Na sua obra de estreia, Jane Shemilt conseguiu passar perfeitamente o desespero da protagonista e as consequências de um desaparecimento para todos os elementos da família, à medida que conta a história em duas linhas temporais: uma logo após o desaparecimento de Naomi e, a outra, um ano depois, quando as pistas começam a não ser caminhos sem saída. “A Filha Desaparecida” contém os ingredientes bombásticos para um thriller de sucesso: a desconfiança no seio de uma família, seja entre mãe e filhos ou entre esposa e marido. A verdadeira força deste livro é a constatação de que a perfeição não está presente na família de Jenny, apesar dos seus esforços ao longo dos anos.
Inundada pelo desespero, o combustível que despoleta as suas emoções e acções, a protagonista acaba por colocar de lado todos os problemas que surgem pouco depois do desaparecimento da filha. Problemas que criaram raízes durante alguns anos e mostram a sua força num momento de vulnerabilidade. São estas questões, que surgem aos poucos, que tornam a ação de “A Filha Desaparecida” cheia de suspense. A certa altura não há como parar de ler, sensação que um bom thriller deve oferecer.

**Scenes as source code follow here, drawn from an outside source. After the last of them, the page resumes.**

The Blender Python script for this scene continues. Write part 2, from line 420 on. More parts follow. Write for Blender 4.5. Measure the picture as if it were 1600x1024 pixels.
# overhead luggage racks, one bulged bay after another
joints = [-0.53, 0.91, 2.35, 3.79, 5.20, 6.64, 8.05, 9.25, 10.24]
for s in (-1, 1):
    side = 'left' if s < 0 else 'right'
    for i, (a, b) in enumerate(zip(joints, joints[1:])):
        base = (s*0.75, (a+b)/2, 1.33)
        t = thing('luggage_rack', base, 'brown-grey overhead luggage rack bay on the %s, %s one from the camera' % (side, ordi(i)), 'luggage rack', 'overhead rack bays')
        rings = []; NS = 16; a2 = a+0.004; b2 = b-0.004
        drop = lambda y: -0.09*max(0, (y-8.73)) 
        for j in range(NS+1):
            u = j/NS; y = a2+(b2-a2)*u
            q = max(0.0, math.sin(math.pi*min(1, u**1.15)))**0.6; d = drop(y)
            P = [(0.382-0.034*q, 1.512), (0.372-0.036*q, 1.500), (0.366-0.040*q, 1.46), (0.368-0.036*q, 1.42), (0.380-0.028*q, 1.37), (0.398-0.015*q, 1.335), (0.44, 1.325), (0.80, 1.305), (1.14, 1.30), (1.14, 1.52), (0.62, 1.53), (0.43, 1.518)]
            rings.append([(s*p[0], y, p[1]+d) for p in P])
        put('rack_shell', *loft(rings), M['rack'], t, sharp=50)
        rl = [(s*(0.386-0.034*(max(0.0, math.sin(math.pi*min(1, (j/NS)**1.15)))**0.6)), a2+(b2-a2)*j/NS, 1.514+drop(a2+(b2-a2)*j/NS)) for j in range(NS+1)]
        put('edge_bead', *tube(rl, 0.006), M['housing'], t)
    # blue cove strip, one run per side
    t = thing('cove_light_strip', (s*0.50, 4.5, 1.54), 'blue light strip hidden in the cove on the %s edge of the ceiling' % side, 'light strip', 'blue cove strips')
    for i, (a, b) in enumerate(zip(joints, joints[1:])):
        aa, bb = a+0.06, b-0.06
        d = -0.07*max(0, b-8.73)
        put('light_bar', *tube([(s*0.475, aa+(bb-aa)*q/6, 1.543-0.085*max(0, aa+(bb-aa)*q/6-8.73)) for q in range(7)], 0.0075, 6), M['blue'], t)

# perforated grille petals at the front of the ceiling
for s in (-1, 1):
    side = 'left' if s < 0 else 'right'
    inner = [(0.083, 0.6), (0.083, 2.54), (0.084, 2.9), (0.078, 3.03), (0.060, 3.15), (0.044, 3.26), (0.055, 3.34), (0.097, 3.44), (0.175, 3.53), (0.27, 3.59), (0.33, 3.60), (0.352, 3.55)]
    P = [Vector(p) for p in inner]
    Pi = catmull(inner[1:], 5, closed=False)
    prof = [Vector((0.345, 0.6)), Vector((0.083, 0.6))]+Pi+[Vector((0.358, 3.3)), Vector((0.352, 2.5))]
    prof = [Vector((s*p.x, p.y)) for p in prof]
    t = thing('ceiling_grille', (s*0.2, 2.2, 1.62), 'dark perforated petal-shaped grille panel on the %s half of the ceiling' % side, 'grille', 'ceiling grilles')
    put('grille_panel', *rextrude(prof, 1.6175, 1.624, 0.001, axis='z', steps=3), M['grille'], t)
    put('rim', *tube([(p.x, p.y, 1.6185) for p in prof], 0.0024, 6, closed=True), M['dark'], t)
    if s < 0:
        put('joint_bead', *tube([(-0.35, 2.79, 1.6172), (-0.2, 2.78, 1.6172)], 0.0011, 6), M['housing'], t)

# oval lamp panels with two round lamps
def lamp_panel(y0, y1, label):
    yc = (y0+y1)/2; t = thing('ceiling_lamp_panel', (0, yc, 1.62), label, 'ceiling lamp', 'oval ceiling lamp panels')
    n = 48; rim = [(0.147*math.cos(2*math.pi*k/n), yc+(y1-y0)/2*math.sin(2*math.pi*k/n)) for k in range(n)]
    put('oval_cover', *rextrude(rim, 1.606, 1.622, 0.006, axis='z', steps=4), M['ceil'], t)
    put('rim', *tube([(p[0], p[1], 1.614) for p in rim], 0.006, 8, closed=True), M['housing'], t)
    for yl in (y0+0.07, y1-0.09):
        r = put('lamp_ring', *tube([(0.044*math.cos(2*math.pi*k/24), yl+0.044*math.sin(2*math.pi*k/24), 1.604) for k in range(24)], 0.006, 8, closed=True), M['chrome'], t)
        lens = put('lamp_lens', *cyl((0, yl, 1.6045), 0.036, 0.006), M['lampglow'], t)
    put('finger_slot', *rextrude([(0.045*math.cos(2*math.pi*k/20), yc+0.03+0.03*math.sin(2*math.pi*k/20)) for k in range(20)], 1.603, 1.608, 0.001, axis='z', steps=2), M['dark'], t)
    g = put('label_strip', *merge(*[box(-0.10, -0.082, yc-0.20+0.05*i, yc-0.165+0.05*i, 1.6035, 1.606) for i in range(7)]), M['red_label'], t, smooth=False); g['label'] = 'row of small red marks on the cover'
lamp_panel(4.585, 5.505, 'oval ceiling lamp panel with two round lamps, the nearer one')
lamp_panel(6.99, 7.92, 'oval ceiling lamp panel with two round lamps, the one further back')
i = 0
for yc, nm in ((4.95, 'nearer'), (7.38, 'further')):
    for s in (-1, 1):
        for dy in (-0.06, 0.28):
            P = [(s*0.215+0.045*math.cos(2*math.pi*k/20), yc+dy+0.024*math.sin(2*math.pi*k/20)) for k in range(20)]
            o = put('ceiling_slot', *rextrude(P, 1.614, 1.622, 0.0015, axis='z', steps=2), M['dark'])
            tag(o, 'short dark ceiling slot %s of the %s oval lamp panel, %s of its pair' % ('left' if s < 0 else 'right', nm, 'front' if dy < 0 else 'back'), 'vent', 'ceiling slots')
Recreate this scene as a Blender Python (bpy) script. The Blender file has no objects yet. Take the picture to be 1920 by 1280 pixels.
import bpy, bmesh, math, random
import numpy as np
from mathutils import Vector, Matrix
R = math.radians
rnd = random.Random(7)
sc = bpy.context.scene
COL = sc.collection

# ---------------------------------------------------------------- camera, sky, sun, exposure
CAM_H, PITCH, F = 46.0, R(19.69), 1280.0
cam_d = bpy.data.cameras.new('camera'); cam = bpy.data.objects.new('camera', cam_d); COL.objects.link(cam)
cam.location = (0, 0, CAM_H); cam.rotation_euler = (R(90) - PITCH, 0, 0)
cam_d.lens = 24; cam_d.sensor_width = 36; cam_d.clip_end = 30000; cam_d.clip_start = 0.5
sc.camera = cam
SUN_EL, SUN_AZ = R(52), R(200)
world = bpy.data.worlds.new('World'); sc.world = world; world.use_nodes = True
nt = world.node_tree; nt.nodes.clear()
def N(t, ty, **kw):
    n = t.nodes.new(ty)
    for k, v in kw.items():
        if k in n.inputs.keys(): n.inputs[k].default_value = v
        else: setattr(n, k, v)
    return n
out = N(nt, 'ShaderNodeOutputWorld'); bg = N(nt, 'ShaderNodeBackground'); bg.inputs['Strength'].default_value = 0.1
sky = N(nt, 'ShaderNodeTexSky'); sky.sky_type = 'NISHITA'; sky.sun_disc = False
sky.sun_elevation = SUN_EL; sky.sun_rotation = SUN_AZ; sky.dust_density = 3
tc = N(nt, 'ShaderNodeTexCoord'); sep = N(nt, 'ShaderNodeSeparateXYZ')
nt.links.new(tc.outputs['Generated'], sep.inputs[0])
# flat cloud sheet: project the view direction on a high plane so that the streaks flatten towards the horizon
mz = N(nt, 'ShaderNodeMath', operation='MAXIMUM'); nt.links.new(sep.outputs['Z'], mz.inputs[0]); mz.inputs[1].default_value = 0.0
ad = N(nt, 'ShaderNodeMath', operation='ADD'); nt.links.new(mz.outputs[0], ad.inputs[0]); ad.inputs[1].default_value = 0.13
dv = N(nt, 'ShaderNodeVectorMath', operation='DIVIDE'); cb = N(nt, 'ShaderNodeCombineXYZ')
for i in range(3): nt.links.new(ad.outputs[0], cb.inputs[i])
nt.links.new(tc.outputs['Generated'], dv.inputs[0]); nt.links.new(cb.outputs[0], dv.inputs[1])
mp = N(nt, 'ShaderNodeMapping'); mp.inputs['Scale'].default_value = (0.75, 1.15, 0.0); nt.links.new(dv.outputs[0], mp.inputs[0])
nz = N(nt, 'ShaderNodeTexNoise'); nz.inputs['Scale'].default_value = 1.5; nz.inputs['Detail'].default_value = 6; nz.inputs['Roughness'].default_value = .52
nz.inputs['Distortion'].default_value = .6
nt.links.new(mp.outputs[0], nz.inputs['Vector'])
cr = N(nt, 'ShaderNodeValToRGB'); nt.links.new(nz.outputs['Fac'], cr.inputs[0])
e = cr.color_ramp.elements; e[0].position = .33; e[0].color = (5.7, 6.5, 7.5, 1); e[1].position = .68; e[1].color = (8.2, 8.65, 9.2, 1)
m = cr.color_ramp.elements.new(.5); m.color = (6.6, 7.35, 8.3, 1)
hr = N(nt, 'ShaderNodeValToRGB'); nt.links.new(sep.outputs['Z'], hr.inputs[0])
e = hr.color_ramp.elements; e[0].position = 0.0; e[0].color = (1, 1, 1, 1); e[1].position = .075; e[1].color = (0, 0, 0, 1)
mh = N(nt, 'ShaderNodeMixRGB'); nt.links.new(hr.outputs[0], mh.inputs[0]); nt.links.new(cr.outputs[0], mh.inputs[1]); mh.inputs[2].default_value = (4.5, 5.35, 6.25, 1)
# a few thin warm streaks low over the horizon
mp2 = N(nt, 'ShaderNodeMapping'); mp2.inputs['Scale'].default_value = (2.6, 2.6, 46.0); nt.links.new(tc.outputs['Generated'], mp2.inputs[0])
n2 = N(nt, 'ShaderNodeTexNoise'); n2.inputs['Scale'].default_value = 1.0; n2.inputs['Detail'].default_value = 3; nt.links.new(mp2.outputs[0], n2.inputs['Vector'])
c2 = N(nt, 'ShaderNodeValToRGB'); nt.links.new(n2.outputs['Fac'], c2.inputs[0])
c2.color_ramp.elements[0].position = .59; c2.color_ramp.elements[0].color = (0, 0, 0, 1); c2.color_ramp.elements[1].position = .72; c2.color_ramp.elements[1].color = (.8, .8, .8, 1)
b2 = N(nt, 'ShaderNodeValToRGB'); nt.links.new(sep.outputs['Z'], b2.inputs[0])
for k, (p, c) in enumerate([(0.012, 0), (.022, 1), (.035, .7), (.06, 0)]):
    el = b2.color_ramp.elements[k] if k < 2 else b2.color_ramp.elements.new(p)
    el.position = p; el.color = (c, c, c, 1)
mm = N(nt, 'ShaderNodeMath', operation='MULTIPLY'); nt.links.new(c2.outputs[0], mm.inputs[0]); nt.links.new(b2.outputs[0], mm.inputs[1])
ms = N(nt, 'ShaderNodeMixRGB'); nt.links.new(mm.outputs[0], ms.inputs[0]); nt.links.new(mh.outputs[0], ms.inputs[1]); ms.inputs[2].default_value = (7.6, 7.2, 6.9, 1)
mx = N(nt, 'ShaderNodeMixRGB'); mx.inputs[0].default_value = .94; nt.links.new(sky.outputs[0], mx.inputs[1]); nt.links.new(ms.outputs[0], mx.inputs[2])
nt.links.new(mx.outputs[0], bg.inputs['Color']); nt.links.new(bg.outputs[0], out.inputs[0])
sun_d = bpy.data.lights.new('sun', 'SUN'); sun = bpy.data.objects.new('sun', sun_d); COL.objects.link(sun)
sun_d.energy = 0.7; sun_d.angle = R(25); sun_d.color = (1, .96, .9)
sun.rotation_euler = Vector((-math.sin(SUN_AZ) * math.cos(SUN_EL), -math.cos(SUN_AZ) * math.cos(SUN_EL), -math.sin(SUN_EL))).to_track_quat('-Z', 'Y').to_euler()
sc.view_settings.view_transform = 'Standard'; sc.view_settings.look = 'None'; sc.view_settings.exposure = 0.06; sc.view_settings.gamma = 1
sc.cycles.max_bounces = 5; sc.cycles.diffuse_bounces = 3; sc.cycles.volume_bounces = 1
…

No entanto, é um dos livros onde a beleza da literatura está mais assente: o final escolhido por Jane Shemilt irá, provavelmente, deliciar ou repugnar alguns leitores. Se nos outros livros enumerados há uma reviravolta fantástica, especialmente no caso de Nick e Amy Dunne, esta acção poderá ir contra todas as altas expectativas de imprevisibilidade. As pistas são seguidas por Jenny e por Michael, o detective escolhido para investigar o desaparecimento de Naomi. Os suspeitos são infindáveis – apesar da escolha recair para uma pessoa mais próxima da filha de Jenny – e o final não é de cortar a respiração. Mas é neste ponto que a literatura se torna tão bela: haverá, certamente, muitos leitores que se vão apaixonar pelo final escolhido pela escritora; outros vão odiar, desejar nunca terem chegado ao fim. Certo é algumas questões fundamentais à história terem ficado sem resposta, e aqui reside talvez o maior erro desta obra de estreia. Louva-se no entanto a criação de uma história em duas linhas temporais que aponta ao lado obscuro das rotinas familiares.